Copy exactly the lines that run from the top of the listing to the line containing "y, .20), R90, .26)", both ends included, and omit the pictures.

━━━━━ Material provided ━━━━━

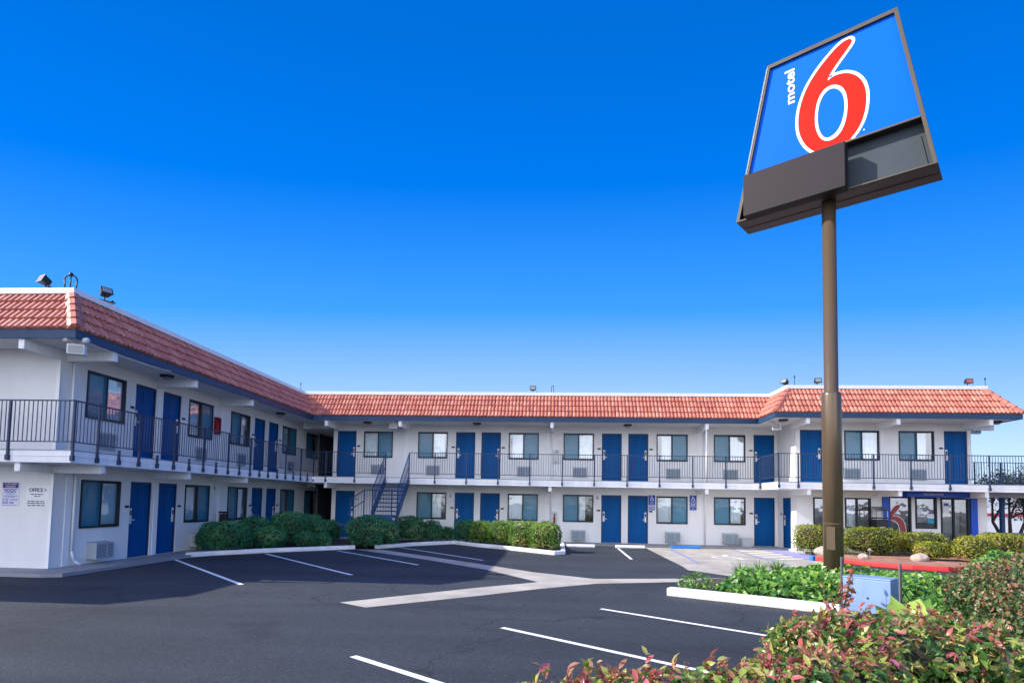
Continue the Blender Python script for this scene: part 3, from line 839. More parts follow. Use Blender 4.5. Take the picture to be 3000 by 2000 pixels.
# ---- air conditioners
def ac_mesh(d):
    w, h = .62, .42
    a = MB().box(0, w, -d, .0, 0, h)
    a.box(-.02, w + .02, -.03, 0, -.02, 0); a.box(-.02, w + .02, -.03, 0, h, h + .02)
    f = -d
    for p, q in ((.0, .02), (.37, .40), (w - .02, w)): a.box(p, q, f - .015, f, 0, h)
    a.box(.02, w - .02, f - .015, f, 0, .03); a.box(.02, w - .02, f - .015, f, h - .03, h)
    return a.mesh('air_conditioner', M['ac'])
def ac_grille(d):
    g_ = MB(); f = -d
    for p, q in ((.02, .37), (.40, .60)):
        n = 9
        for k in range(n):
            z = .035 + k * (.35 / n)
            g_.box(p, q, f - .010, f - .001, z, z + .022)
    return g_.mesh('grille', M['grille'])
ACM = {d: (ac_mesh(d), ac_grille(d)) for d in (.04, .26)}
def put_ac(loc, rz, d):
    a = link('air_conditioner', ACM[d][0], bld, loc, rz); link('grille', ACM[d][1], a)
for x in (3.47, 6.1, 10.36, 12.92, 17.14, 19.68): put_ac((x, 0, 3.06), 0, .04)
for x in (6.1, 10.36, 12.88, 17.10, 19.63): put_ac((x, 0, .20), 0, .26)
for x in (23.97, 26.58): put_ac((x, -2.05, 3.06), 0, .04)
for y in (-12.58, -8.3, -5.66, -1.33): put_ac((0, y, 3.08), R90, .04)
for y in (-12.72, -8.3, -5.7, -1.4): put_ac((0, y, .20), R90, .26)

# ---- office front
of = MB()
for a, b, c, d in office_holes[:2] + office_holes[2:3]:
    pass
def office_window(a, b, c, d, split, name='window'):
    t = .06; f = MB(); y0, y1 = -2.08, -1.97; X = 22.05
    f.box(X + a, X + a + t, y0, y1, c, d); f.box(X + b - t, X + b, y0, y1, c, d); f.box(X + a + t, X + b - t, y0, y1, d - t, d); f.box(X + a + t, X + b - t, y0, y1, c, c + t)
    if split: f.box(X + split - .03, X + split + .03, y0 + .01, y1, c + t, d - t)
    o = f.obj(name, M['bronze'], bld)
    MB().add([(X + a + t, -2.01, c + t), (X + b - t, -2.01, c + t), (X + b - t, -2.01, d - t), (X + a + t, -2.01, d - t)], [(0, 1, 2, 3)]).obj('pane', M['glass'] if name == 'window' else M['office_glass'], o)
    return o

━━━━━

Exercise answer:
Continue the Blender Python script for this scene: part 3, from line 839. More parts follow. Use Blender 4.5. Take the picture to be 3000 by 2000 pixels.
# ---- air conditioners
def ac_mesh(d):
    w, h = .62, .42
    a = MB().box(0, w, -d, .0, 0, h)
    a.box(-.02, w + .02, -.03, 0, -.02, 0); a.box(-.02, w + .02, -.03, 0, h, h + .02)
    f = -d
    for p, q in ((.0, .02), (.37, .40), (w - .02, w)): a.box(p, q, f - .015, f, 0, h)
    a.box(.02, w - .02, f - .015, f, 0, .03); a.box(.02, w - .02, f - .015, f, h - .03, h)
    return a.mesh('air_conditioner', M['ac'])
def ac_grille(d):
    g_ = MB(); f = -d
    for p, q in ((.02, .37), (.40, .60)):
        n = 9
        for k in range(n):
            z = .035 + k * (.35 / n)
            g_.box(p, q, f - .010, f - .001, z, z + .022)
    return g_.mesh('grille', M['grille'])
ACM = {d: (ac_mesh(d), ac_grille(d)) for d in (.04, .26)}
def put_ac(loc, rz, d):
    a = link('air_conditioner', ACM[d][0], bld, loc, rz); link('grille', ACM[d][1], a)
for x in (3.47, 6.1, 10.36, 12.92, 17.14, 19.68): put_ac((x, 0, 3.06), 0, .04)
for x in (6.1, 10.36, 12.88, 17.10, 19.63): put_ac((x, 0, .20), 0, .26)
for x in (23.97, 26.58): put_ac((x, -2.05, 3.06), 0, .04)
for y in (-12.58, -8.3, -5.66, -1.33): put_ac((0, y, 3.08), R90, .04)
for y in (-12.72, -8.3, -5.7, -1.4): put_ac((0, y, .20), R90, .26)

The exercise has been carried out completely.